• Your task
Using the data below, output the first line and every line after it up to and including the line containing "flat=True, fixn=False), kind='stuff')", exactly as written and with nothing added.

• Recorded data
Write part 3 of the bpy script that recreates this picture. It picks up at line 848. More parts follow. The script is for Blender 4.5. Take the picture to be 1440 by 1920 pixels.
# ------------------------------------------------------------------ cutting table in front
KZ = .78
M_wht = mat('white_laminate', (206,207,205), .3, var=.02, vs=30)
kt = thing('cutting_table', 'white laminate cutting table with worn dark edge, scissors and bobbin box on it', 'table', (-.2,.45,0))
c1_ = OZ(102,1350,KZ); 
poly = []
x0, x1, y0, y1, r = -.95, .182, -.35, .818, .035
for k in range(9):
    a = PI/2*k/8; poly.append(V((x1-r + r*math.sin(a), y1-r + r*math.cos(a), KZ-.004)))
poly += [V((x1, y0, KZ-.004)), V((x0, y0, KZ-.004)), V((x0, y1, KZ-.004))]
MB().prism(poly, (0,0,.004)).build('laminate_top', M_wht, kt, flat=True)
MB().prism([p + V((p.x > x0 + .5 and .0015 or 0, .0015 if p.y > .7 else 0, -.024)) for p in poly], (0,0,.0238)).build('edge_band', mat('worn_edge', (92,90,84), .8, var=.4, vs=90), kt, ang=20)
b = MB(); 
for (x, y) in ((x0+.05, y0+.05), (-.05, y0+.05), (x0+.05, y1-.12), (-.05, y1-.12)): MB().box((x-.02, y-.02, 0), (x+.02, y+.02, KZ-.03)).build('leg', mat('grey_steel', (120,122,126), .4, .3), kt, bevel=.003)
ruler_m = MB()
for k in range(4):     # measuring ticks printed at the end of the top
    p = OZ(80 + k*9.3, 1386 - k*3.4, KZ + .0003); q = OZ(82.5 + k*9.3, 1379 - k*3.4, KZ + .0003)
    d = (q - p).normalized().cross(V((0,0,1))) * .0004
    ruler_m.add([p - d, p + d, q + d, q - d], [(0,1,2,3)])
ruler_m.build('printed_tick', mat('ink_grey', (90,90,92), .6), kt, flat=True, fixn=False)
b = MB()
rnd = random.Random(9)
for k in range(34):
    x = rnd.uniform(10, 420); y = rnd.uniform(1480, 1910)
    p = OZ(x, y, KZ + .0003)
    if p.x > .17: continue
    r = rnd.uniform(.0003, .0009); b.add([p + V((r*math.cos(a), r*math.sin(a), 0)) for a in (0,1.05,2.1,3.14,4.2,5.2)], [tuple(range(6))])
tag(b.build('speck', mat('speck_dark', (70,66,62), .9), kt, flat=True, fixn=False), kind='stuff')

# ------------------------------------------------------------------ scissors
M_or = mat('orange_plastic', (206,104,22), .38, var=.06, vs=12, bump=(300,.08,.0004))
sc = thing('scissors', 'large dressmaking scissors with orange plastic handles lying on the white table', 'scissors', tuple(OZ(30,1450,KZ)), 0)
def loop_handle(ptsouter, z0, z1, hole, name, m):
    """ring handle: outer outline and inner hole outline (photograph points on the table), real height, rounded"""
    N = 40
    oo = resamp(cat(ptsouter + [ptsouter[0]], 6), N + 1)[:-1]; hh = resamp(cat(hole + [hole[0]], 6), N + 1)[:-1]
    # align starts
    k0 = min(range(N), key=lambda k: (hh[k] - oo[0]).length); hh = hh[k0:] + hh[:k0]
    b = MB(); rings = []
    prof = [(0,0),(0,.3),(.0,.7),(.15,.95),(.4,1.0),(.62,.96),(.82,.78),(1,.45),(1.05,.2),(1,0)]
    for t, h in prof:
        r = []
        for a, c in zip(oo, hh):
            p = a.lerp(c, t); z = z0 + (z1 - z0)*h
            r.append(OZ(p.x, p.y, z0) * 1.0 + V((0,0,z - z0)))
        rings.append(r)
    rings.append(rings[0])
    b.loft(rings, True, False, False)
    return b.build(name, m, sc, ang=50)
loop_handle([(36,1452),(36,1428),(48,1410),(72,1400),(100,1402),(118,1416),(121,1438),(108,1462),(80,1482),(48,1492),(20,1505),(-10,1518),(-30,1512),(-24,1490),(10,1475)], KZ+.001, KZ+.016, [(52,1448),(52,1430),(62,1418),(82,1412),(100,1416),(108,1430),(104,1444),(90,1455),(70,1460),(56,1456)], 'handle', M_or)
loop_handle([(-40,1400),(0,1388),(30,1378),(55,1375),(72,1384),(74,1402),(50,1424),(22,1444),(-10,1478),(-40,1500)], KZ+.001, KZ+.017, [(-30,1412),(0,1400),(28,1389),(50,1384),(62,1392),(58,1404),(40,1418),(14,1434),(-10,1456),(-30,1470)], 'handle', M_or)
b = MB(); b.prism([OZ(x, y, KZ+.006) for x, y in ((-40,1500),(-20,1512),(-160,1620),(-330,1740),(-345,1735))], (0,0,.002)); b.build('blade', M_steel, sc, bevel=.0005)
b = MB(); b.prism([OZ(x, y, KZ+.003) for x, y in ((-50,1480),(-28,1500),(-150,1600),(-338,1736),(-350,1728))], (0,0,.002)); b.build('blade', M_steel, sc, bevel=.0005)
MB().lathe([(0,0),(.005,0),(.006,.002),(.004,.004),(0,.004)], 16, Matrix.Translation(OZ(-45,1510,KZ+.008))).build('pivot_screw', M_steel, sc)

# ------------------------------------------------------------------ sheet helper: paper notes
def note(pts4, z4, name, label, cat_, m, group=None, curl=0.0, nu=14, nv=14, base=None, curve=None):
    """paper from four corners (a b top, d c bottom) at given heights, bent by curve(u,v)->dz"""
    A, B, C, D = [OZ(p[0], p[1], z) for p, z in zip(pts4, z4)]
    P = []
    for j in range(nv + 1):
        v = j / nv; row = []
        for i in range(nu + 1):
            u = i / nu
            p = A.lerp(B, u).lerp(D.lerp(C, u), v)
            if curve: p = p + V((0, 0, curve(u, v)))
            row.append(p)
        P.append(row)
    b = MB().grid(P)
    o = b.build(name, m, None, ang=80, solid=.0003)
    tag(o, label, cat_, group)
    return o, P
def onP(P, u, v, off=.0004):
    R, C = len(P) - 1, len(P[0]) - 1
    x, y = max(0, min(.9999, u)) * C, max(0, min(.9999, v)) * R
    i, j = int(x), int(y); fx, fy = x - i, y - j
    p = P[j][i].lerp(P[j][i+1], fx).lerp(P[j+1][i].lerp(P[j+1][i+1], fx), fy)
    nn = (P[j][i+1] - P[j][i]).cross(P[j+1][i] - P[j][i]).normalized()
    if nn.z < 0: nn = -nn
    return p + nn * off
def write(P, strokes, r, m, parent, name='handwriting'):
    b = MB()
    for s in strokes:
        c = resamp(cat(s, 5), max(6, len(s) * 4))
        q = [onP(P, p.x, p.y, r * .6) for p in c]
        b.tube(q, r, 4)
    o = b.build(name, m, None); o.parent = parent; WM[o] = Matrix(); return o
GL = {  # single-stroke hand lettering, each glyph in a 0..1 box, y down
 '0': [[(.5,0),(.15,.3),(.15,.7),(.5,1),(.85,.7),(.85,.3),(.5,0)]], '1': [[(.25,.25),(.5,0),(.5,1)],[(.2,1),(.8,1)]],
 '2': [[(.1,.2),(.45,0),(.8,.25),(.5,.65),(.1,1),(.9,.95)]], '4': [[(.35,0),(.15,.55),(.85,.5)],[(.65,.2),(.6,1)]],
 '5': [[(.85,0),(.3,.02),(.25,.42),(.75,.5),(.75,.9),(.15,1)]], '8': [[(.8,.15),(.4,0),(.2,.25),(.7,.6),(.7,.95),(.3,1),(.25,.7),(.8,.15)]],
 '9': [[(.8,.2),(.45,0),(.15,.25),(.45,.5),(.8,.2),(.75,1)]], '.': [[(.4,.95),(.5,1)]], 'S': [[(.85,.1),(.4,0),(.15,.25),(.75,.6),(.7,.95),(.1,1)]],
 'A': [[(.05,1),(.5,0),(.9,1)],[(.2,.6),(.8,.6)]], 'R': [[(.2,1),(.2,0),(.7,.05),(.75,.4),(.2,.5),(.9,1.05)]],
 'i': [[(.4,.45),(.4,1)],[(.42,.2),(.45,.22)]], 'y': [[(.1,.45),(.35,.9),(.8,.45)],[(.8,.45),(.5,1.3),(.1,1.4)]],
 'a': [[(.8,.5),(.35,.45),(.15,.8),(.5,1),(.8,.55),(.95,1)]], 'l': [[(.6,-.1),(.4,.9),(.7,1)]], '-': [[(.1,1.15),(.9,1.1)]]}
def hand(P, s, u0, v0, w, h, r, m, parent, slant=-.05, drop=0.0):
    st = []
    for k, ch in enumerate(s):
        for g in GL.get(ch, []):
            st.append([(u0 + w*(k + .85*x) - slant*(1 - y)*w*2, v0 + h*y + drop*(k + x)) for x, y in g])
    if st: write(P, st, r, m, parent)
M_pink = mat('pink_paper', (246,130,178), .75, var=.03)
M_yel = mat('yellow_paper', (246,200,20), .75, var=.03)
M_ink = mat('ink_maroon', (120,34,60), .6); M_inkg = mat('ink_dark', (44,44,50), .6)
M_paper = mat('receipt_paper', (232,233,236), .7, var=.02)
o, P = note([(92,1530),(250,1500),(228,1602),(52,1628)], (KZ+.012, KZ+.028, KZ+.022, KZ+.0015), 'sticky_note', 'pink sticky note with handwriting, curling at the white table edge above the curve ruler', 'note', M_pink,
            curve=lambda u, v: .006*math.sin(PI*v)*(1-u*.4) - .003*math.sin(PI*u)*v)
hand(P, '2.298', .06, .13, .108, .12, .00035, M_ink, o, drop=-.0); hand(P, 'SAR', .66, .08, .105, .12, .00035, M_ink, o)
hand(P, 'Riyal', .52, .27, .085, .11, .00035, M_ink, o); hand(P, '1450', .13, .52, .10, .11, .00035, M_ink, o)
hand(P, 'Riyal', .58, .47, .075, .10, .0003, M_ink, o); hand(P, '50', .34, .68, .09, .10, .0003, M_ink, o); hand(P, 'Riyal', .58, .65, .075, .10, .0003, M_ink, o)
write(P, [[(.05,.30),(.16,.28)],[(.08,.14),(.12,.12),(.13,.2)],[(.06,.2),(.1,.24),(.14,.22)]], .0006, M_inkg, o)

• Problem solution
Write part 3 of the bpy script that recreates this picture. It picks up at line 848. More parts follow. The script is for Blender 4.5. Take the picture to be 1440 by 1920 pixels.
# ------------------------------------------------------------------ cutting table in front
KZ = .78
M_wht = mat('white_laminate', (206,207,205), .3, var=.02, vs=30)
kt = thing('cutting_table', 'white laminate cutting table with worn dark edge, scissors and bobbin box on it', 'table', (-.2,.45,0))
c1_ = OZ(102,1350,KZ); 
poly = []
x0, x1, y0, y1, r = -.95, .182, -.35, .818, .035
for k in range(9):
    a = PI/2*k/8; poly.append(V((x1-r + r*math.sin(a), y1-r + r*math.cos(a), KZ-.004)))
poly += [V((x1, y0, KZ-.004)), V((x0, y0, KZ-.004)), V((x0, y1, KZ-.004))]
MB().prism(poly, (0,0,.004)).build('laminate_top', M_wht, kt, flat=True)
MB().prism([p + V((p.x > x0 + .5 and .0015 or 0, .0015 if p.y > .7 else 0, -.024)) for p in poly], (0,0,.0238)).build('edge_band', mat('worn_edge', (92,90,84), .8, var=.4, vs=90), kt, ang=20)
b = MB(); 
for (x, y) in ((x0+.05, y0+.05), (-.05, y0+.05), (x0+.05, y1-.12), (-.05, y1-.12)): MB().box((x-.02, y-.02, 0), (x+.02, y+.02, KZ-.03)).build('leg', mat('grey_steel', (120,122,126), .4, .3), kt, bevel=.003)
ruler_m = MB()
for k in range(4):     # measuring ticks printed at the end of the top
    p = OZ(80 + k*9.3, 1386 - k*3.4, KZ + .0003); q = OZ(82.5 + k*9.3, 1379 - k*3.4, KZ + .0003)
    d = (q - p).normalized().cross(V((0,0,1))) * .0004
    ruler_m.add([p - d, p + d, q + d, q - d], [(0,1,2,3)])
ruler_m.build('printed_tick', mat('ink_grey', (90,90,92), .6), kt, flat=True, fixn=False)
b = MB()
rnd = random.Random(9)
for k in range(34):
    x = rnd.uniform(10, 420); y = rnd.uniform(1480, 1910)
    p = OZ(x, y, KZ + .0003)
    if p.x > .17: continue
    r = rnd.uniform(.0003, .0009); b.add([p + V((r*math.cos(a), r*math.sin(a), 0)) for a in (0,1.05,2.1,3.14,4.2,5.2)], [tuple(range(6))])
tag(b.build('speck', mat('speck_dark', (70,66,62), .9), kt, flat=True, fixn=False), kind='stuff')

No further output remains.